I read an article a while back that started by declaring that “All art is political”. I asked the online avatars of my Facebook friends if they think this is true. Some said no, of course not, others were confident that yes, it was. Something about the idea bothered me, but I didn’t have a clear idea why.
In one sense it is true that art and politics can’t be completely separated because art changes the way that the person engaging with the work feels and perceives the world and their relation to it, and this has repercussions in the political realm. For example, in 17th century England, one of the only countries at the time with somewhat widespread literacy, popular books about the lives of slaves in the Americas had an important role in the rise of the movement in that country to abolish the slave trade.

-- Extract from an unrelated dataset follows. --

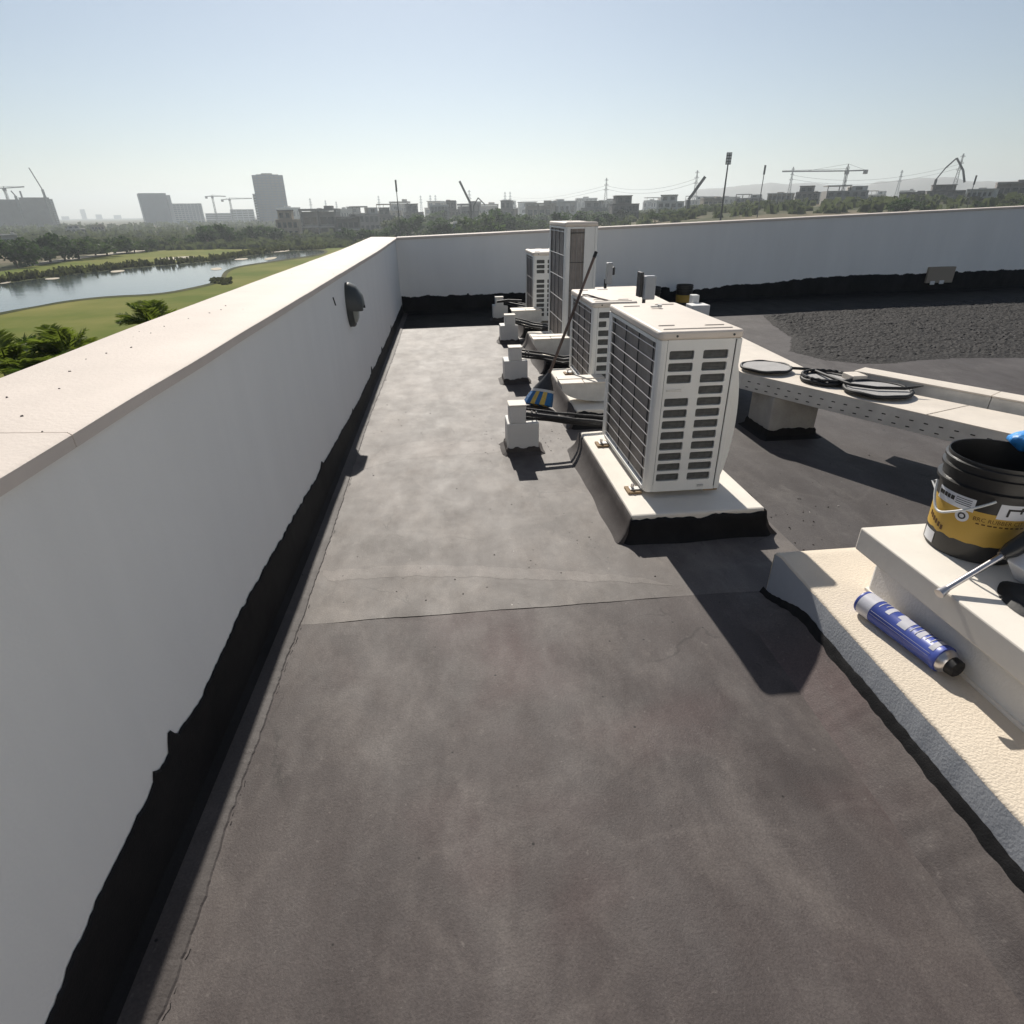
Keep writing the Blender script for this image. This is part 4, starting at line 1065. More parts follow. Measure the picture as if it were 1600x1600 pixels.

In another sense though, not all art is political, obviously. No one goes to see a Van Gogh exhibit or a Grateful Dead concert to ponder capital gains tax, the federal budget, or how evil you would have to be to build approximately one hundred gratuitous, obscene speed bumps on 52nd Street—which, sans bumps, is objectively the best road to take to get across town. The reason to go to a concert or gallery is, in many cases, exactly to get away from pondering these things, and other practical concerns, both personal and societal.
I think everyone agrees that some art is political. I gave one example and it’s not hard to think of many more. It’s just that the interesting cases are examples that are not overtly political. A work of art that doesn’t lead you into thinking of the political, but maybe is just engaging, and gives you a sense of wonder and beauty, is what the debate is about. If you insist that all art is political, a case like this leads you to argue that it must be political in nature to have moments in your life when all your attention is engaged with something that is outside of your everyday material concerns. To me, I don’t know what could be more non-political than that, besides being asleep or dead.
In these cases “all art is political” only in the sense that everything has consequences. Anything that happens changes the way the world is in the future. A painting exists and that changes humans in some way, and those changes effect the politics of those humans in some way. But why should that be the thing that defines what art is? Why equate art with politics simply because we live in a world where changes occur over time?
The defining characteristic of a lot of art, as we experience it, is a sensory experience that pulls us away from our ordinary mental world. The fact that this has political consequences is secondary. Movies have consequences for popcorn production, that does not mean that we need to go around insisting that “All film is popcorn”.